Non siamo messi bene. Barack Obama nel 2009 aveva promesso un mondo senza armi nucleari e l’unica vittoria che può vantare è questa con l’Iran. Quindi per ora la difende anche di fronte ai suoi alleati come Israele che teme lo sdoganamento degli ayatollah. Fa bene a preoccuparsi perché l’Iran, che ha resistito all’attacco dell’Iraq negli anni’80 e ha allargato la sua influenza regionale da Baghdad al Libano, dall’Afghanistan alla Siria alla penisola arabica, è l’unico Paese del mazzo che può fargli seriamente concorrenza: gli altri stanno in piedi o fanno la voce grossa perché c’è la Nato (Turchia), perché qualcuno paga i conti (i sauditi in Egitto) o viene protetto dagli Usa (le petromonarchie del Golfo).

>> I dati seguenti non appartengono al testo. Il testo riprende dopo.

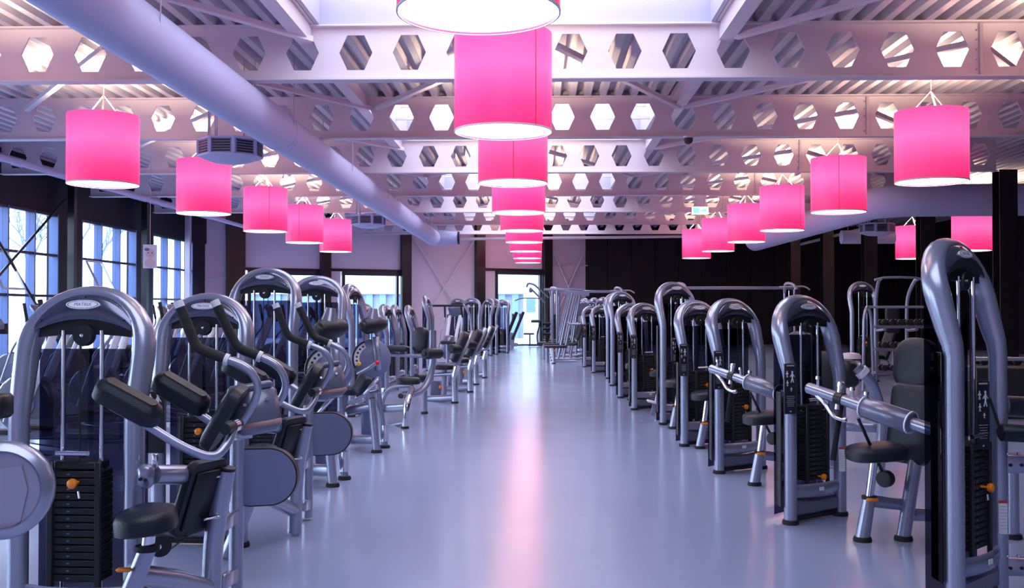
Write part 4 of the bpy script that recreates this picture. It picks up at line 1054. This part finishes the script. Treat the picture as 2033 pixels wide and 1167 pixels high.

Ma se un concorrente è pericoloso e non lo puoi abbattere, perché lo hanno “denuclearizzato” come si legge sui cartelli stradali delle nostre amene cittadine di provincia, bisogna farsene una ragione e trovare con lui un accordo. Come ripeteva Henry Kissinger, “le nazioni non hanno amici o nemici permanenti ma soltanto interessi”.

Questa analisi è stata realizzata per la CIPMO Newsletter dell’8 aprile 2015

NOTE SULL'AUTORE 

Alberto Negri

Alberto Negri è stato inviato speciale per "Il Sole 24 Ore" per il Medio Oriente, l'Africa, l'Asia centrale e i Balcani dal 1987 al 2017. Come corrispondente speciale, ha coperto la maggior parte dei principali eventi politici e di guerra degli ultimi 30 anni, dalla guerra Iran-Iraq all'Afghanistan (1994-2001-2015), dalle guerre dei Balcani a Sarajevo, Kosovo, Croazia, Serbia, a Baghdad 2003, dall'Algeria 1991 alla Siria 2011-2016, dalla Tunisia 2011 al Cairo e Tripoli 2015, la Turchia per 25 anni. In Africa ha coperto il Sudafrica, il Mozambico, l'Eritrea, l'Etiopia, la Somalia, il Kenya, il Senegal, il Mali, la Mauritania, il Marocco. Nel 2007 ha vinto un premio nazionale come reporter di guerra, nel 2009 ha vinto il premio giornalistico internazionale "Maria Grazia Cutuli", nel 2015 il premio "Colombe per la pace". È autore di saggi e libri. Il suo ultimo libro "Il musulmano errante. Storia degli alauiti e dei misteri del Medio Oriente" è stato premiato con il Premio Capalbio.